Since we moved in, I’ve developed a pretty regular habit of carrying the compost bucket out back, dumping it into the bin, and banging the bucket against one of the wood posts to dislodge its sludgy mix of coffee grounds and ... moisture. I haven’t asked them, but I’m sure all my neighbors love hearing this sound. I’m sure they hear that ol’ bucket a-goin’ BANG BANG ... BANG and they think to themselves, “Ahhh. There’s the good-looking guy who lives next to us, composting carrot peels and saving the planet. God bless that guy. I should bake him some banana bread. ”
My basic composting technique, finely honed over the past three years or so, is what expensively educated experts call “throwing slimy kitchen scraps and other stuff into a big cage and leaving it there.” It’s a delicately balanced system.
Through rigorous research and analysis Googling, my wife has discovered all kinds of things we can compost, from tissues to parchment paper – it all goes into the glorious, earthy mix, as if we’re DJs bangin’ out the hot beats, but instead of vintage records and drum machines, we have egg shells and rotten potatoes; and instead of making music, we’re making good potting soil.
We’ve yet to actually do anything with our composted dirt, mostly because I’ve been too lazy to shovel it out into a garden. Last summer, I stirred it up and uncovered a mushy old pie pumpkin from the previous autumn, and within a week, it sprouted leaves. Then we got busy birthing a second child, and I forgot about it. By Halloween, we had vines all over the damn place and five or six cute little pumpkins. And some little yellow tomatoes. And a butternut squash. So it all worked out.

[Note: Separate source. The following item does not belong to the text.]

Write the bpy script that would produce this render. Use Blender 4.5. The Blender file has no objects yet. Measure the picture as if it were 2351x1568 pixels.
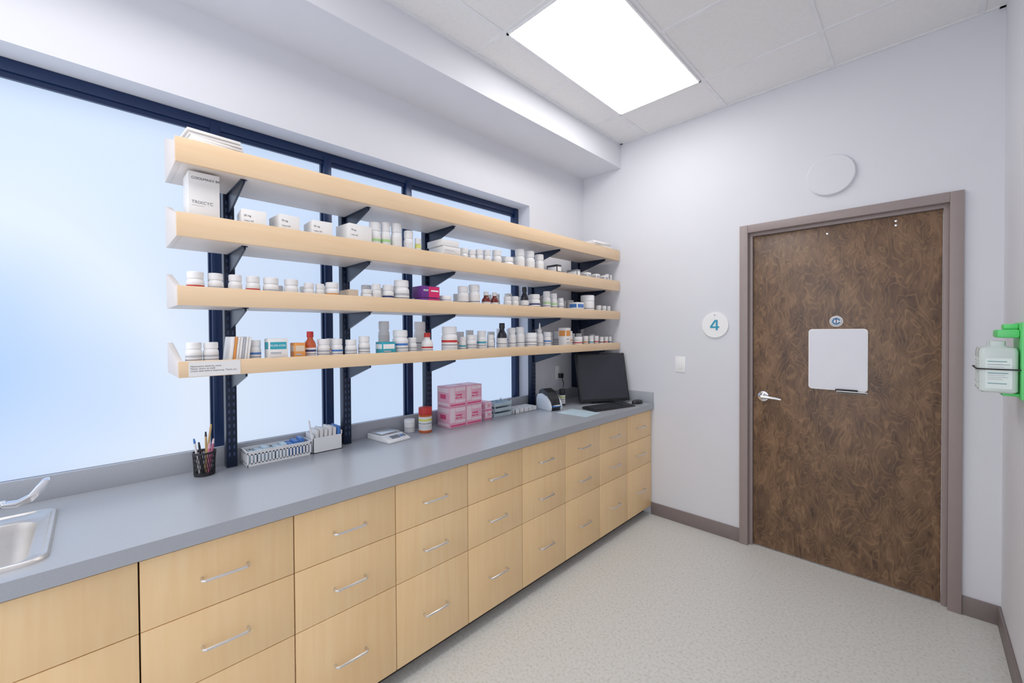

My system breaks down a bit in the wintertime, as I’m less apt to trudge outside through the snow everyday, and it sometimes takes a pretty robust stink to get me out the door, bucket in hand. But I manage to keep doing it.
I know a lot of you compost freaks just dropped the magazine so you can leap to the nearest computer and e-mail me a bunch of fun facts about vermicomposting (or “red worm composting”) – the current compost du jour. Yes, I know – keeping a vat of little wriggling worms in your basement to eat your table scraps and poop out dirt is very sexy right now. I get it. But I’m already worried about what’s living in the dark places of my basement. I don’t need to be adding worms. On purpose.
Seriously, though, I’m perfectly content to just keep hauling the stuff back to my snowy, frozen compost pile. I can wait for spring for things to start breakin’ down. And I hope you fine readers (if you haven’t already done so) are able to find some method of composting that works for you.
It’s a well know fact – especially to the students of Mansfield Middle School in Storrs, Connecticut who have a totally rad composting fun facts webpage – that about two-thirds of our trash is biodegradable and could be composted. Also, did you know that a compost pile can reach 150 degrees Fahrenheit and it’s all body heat given off by the decomposers. Gross! And awesome. Furthermore, according to the Mansfield Middle Schoolers, you can compost hair.
Yep, knowledge is power.
Anyway, composting through the winter makes me feel like I’m preparing for the spring growing season, like I’m planning ahead. It makes me feel connected to the seasons and the natural world in some small way. It’s great.
So, I guess what I’m trying to say is this: if you feel burnt out with your current lifestyle, if you feel totally zombified by your TV and cell phone and iPod and electric foot massagers and toaster ovens, and you want to break free from your stifling urban cocoon ...
Try a big, stinky compost pile. It works for me.